All in all, an interesting, if long coming, change to Intel's line. That we still have to contend with dual-core, four-threaded CPUs in 2016 is a sign of the stagnant CPU market we've been living for a few years now; but it's definitely much, much better than last year's proposition, where you'd have to contend with a mere two cores in a low-end system. Whether or not this is a sign of Intel preparing for the Ryzen onslaught, only the Intel higher-ups know, though it does seem strange for that being the reason, considering that Ryzen is supposed to tackle, at its minimum, a completely different segment of the market.
41 Comments on Intel Adds Hyper-Threading to Its Kaby Lake-based Pentium CPUs
so we got i3 cores/thread for under 100?
then intel ought to do something with i3 current configuration
If so, this is a cool idea, but the pentiums still wont beat a cheap i3. Dual cores wont go extict anytime soon. Dual cores with iGPUs are huge in the business and education worlds, where quad cores are not needed, as well as in machines built to play games like DOTA, SC2, and LOL, where single threaded performance is still king, AND HTPCs that dont need quad core power. And that is where the majority of intel's money outside of the server space comes from. Dont count on them abandoning it (especially since ryzen has no iGPU, meaning it will not compete in the office space. That falls to raven ridge, which is expected end of 2017 ish.)
It should be more like:
See under derived forms.
This is excellent news. Celeron = 2c/2t, Pentium = 2c/4t, i3 = 4c/4t, i5 = 4c/8t, i7 = 6-8c/12-16t. Without raising prices! One can dream anyway... Utopia (or close to it) would be fully unlocked CPUs across the range, all of them.

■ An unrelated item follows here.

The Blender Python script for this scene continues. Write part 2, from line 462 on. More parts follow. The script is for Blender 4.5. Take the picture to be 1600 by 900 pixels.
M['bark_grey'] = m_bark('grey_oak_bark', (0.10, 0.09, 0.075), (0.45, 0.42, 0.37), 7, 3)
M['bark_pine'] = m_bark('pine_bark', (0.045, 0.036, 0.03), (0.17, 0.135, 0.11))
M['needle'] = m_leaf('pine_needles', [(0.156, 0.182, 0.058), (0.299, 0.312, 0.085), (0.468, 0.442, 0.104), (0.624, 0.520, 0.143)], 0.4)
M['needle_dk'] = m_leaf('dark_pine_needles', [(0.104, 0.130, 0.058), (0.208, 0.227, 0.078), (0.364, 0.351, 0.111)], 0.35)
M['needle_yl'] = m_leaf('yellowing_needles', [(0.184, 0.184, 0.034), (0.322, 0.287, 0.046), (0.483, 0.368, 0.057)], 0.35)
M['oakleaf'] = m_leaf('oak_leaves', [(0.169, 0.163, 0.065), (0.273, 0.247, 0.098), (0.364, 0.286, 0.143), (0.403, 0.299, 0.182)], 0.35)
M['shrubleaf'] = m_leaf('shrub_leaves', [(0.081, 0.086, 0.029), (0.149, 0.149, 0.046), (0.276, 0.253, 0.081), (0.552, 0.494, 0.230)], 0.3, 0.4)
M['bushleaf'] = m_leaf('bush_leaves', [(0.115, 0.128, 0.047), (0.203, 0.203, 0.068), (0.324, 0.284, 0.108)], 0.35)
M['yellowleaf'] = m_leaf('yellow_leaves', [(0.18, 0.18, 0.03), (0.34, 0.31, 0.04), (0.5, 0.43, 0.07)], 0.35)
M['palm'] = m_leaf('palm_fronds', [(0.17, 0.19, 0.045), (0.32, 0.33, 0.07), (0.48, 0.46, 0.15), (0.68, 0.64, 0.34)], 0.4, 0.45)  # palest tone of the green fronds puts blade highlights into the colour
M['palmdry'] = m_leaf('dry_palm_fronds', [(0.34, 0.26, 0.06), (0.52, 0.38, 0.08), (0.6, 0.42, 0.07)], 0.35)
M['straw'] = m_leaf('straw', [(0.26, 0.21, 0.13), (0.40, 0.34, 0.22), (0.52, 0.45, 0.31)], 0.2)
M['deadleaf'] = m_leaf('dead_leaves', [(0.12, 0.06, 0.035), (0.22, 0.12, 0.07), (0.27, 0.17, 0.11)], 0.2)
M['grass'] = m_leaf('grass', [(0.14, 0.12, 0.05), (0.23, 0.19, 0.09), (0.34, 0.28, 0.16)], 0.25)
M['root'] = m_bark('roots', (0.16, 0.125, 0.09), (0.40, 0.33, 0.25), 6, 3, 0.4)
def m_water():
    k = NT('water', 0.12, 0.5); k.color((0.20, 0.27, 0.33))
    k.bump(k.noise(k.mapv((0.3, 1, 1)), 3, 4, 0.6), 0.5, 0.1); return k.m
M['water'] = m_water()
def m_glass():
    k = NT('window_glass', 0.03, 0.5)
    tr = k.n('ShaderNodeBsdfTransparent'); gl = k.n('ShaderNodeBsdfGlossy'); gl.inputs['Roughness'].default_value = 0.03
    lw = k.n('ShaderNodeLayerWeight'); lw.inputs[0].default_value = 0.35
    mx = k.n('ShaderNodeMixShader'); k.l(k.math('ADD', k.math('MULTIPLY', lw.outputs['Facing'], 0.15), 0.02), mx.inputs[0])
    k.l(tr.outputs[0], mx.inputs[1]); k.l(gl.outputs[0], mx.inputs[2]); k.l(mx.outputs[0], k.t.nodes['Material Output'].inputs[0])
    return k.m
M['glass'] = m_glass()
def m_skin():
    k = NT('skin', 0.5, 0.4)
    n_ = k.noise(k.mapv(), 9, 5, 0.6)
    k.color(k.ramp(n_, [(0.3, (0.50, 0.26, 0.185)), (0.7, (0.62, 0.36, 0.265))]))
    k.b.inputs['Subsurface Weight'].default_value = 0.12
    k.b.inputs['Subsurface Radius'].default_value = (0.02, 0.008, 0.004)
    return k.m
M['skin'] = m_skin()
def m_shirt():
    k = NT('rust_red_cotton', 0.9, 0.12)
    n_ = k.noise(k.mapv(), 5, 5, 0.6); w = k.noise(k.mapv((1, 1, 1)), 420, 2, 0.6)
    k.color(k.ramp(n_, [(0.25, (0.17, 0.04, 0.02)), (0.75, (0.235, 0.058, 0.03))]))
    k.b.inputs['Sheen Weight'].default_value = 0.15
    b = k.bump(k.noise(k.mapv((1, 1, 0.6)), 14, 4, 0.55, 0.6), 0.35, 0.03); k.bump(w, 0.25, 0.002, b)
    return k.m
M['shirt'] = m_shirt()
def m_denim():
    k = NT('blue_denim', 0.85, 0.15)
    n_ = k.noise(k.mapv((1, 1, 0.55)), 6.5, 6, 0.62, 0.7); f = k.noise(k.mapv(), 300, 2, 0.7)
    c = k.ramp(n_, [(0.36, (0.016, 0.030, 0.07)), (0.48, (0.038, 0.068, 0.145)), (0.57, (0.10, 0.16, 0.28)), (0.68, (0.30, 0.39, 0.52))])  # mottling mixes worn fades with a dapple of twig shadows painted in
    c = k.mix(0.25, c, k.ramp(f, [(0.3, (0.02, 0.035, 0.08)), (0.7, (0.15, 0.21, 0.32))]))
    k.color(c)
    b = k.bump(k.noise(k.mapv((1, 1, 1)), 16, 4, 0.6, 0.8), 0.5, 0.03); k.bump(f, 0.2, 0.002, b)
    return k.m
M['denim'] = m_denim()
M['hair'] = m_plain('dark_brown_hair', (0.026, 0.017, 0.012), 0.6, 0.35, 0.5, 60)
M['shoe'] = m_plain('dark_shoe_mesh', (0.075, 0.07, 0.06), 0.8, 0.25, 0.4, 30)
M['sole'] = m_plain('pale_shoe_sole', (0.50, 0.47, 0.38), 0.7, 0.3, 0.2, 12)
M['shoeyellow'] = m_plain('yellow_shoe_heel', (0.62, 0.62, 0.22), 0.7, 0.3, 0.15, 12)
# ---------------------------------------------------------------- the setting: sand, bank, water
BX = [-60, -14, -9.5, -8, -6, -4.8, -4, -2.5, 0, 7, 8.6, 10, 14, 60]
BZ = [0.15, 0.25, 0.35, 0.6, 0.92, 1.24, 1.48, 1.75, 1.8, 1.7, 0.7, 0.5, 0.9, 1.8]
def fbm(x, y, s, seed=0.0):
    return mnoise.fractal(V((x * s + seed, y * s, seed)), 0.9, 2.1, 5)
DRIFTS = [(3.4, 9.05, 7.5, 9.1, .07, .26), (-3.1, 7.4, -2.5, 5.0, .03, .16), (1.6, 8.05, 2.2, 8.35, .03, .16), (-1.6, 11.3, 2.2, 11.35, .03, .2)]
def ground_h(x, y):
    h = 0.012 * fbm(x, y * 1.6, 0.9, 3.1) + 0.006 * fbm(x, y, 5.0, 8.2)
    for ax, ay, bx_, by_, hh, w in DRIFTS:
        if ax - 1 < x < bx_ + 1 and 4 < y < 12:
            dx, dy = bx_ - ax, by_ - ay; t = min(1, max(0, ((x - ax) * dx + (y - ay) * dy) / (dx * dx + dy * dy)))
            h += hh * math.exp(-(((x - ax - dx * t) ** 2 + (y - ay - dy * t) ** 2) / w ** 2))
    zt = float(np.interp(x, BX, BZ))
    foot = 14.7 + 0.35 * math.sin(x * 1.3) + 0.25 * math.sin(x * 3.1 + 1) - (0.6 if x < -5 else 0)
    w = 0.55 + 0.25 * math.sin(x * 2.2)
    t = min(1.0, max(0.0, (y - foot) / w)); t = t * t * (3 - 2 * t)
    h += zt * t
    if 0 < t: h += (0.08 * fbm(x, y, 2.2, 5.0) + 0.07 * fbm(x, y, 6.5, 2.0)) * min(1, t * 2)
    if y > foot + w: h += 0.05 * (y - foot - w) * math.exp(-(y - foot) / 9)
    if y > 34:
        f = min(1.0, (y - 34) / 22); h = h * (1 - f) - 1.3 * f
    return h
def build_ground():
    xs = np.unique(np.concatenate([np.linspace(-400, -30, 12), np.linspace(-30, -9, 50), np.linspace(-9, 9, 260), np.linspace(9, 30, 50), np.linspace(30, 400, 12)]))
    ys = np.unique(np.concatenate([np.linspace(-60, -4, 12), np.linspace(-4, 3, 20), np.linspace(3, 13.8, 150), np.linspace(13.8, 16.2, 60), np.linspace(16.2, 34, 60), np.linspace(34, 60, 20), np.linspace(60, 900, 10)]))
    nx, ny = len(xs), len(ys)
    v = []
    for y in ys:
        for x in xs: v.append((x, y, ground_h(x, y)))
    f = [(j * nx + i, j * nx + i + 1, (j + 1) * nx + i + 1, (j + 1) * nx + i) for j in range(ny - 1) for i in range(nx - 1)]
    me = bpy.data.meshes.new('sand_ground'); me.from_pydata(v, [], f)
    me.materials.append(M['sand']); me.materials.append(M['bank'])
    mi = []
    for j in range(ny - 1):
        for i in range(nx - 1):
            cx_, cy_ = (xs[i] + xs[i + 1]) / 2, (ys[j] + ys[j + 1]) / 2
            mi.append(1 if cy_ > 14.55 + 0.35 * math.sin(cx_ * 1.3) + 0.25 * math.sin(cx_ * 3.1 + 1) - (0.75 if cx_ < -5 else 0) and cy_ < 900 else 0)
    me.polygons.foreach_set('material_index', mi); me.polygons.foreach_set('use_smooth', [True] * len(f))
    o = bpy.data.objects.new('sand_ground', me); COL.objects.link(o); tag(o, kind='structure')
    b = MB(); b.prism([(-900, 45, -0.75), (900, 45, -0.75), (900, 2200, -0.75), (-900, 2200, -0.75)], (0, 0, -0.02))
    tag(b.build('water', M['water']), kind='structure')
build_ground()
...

No wonder amd decided to wait with bristol ridge on desktop; this completely shames something like an athlon x4 950.
While I get where you're coming from - and don't take our discussion the wrong way, for I see it as you caring with the quality of the news articles on what is surely :p your favorite website - I am also certain that I've read it before and that my usage of it was correct. While this isn't the particular case where I read it, here's a link for a paper which uses it: proceedings.spiedigitallibrary.org/proceeding.aspx?articleid=2526466
And also a quick Google scholar search for papers presents numerous hits on the word:
scholar.google.com/scholar?hl=pt-BR&q=enablement&btnG=&lr=
Every word was a relative unknown before it hit the mainstream, and many of them didn't even exist before they began being used. In June 2016, Oxford added.... that amount of words: public.oed.com/the-oed-today/recent-updates-to-the-oed/june-2016-update/new-words-list-june-2016/. So I think we can agree that neither of us has read maybe even a third of all the existing words in the English language =)
And thanks for pointing it out to me, though, because I do make mistakes, and I ask you to not stop pointing out this kind of things if you feel they're detrimental to the article. I actually thought "obviessence" was a word ( meaning "obviously of the essence") for quite a while. Luckily, I only ever thought about it while replaying Halo: Combat Evolved's cutscenes in my mind :p
Also working machines for ultra light work, education on several schools and also computers for kids, might be based on Dual core CPU's... so petium will never be extinguish ...
Regards,
The timing is suspicious, and leads me to believe that they have been sandbagging this idea forever and that technically any Intel processor of the last decade could have HT enabled with a mere BIOS manipulation.
$$$
Either they do this soon, or zen will thoroughly crush their entire line-up.
Seams an odd move by Intel to me since they run the risk of elucidating everyone to their binning strategy of breaking shit on purpose.